>>>>
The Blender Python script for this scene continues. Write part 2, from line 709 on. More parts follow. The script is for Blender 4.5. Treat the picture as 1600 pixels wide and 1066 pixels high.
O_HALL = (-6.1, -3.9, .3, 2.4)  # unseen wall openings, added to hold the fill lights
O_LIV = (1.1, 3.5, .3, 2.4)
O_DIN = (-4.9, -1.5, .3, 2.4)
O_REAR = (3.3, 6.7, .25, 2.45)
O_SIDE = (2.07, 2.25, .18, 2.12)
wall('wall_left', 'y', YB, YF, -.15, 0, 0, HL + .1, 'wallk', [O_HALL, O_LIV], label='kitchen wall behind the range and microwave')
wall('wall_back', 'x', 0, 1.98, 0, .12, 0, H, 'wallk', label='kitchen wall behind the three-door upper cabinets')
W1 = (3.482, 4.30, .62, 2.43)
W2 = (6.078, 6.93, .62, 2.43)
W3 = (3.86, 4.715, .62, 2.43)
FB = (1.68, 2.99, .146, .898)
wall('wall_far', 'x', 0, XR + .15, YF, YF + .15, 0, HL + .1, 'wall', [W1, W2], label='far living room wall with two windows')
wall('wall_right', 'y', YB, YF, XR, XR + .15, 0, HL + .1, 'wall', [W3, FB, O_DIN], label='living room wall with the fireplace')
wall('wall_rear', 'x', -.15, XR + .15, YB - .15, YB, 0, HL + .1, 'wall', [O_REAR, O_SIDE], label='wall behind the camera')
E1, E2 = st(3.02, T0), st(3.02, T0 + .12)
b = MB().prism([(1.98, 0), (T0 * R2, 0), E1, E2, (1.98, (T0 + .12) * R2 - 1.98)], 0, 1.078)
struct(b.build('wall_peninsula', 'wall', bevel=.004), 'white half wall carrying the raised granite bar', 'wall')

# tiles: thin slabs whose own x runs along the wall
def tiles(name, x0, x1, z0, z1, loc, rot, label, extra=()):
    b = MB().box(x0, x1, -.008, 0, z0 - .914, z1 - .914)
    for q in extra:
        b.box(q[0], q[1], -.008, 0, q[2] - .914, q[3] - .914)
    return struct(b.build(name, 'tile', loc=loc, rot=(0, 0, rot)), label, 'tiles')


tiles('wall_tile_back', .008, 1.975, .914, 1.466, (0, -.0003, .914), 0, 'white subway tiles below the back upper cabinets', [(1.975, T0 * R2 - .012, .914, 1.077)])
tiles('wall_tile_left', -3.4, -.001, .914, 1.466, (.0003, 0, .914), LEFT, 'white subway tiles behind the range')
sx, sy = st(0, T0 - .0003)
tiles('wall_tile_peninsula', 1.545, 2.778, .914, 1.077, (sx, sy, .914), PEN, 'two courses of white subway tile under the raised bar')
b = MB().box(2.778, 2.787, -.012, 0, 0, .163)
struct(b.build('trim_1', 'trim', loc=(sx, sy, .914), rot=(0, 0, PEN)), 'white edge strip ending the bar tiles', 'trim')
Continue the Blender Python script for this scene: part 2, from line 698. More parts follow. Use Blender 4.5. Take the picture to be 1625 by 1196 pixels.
<<<<
• Your objective:
Show each line of the listing that holds the string "follow".

• Exercise output:
The Blender Python script for this scene continues. Write part 2, from line 709 on. More parts follow. The script is for Blender 4.5. Treat the picture as 1600 pixels wide and 1066 pixels high.
Continue the Blender Python script for this scene: part 2, from line 698. More parts follow. Use Blender 4.5. Take the picture to be 1625 by 1196 pixels.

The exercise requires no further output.